The Water Magician (1933)

16 08 2008

So as it turns out, Kenji Mizoguchi had already perfected his tragic cinematic vision quite early in his career. Here we already see motifs and themes that would dominate some of his best and worst work. Of course, the general tone is melodrama, as it is in almost all of Mizoguchi’s films, but the key component in assessing all of Mizoguchi’s films lie in how he handles such melodrama and here he does so beautifully. The bruised and beaten state of the film’s source print perfectly compliments its unorthodox sensibility. At times, one gets the feeling that this film is actually intended to be some sort of “highlight reel” for what was initially a production with a much wider in scope.

Taki no Shiraito is a strong-willed and independent young women who makes a living as a water magician, that is, she puts on a water “juggling” act with a traveling carnival troupe. One day, she encounters a young rickshaw-driver named Kinya, who turns out to be her masculine equivalent. When she gets Kinya fired from his job, she feels obligated to provide alternative options for his future. She lends him money to pay off for school finances in Tokyo and Kinya begins working hard, determined to make the most of such an opportunity.

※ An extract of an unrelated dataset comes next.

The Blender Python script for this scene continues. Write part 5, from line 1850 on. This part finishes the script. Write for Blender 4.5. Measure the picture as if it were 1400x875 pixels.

From there, the narrative shifts its focus from the young lovers to Taki and the rest of the traveling carnival troupe, depicting the several roadblocks they hit during a long winter. It is through these events that leads the film to its final punch-in-the-gut with an ironic and sad twist. In other hands, such shrill content would seem melodramatic, but in Mizoguchi’s care, the absurd situation contributes to the feeling of complete heartbreak shared between the two protagonists.

What separates this from Mizoguchi’s later tragedies, like Chikamatsu Monogatari, is how quickly so much time is covered. With the addition of the benshi narration taken into account, the film does play out a bit like some sort of highlight reel for a longer, more conventionally paced movie. Perhaps this imply a negative reaction on my part, but I have to admit that the abandonment of usual dramatic film pacing was more than welcomed and certainly enjoyable to watch unfold. It’s not one of Mizoguchi’s greatest cinematic achievements, like say Life of Oharu, but it was one of his few films that succeeds under the category of melodrama.



3 responses

18 08 2008
Michael Kerpan

I would say this is probably the best of Mizoguchi’s (lamentably few) surviving silent films.

In some ways, I think this is best viewed silent.

18 08 2008
Jake Savage

I have a good feeling that most of these silent films with benshi narration are best viewed silent, but I did want to at least experience the craze at least once. I’m hoping Tokyo March will be just as good, but only a fraction of that film survives, right?

18 08 2008
Michael Kerpan

I think only about 1/4 of Tokyo March survives. Surprisingly the remaining digest version of the film is pretty self-contained. Unfortunately, another strand of the film, starring Takako Irie, is completely missing (though one does get a brief glimpse of her in one remaining scene).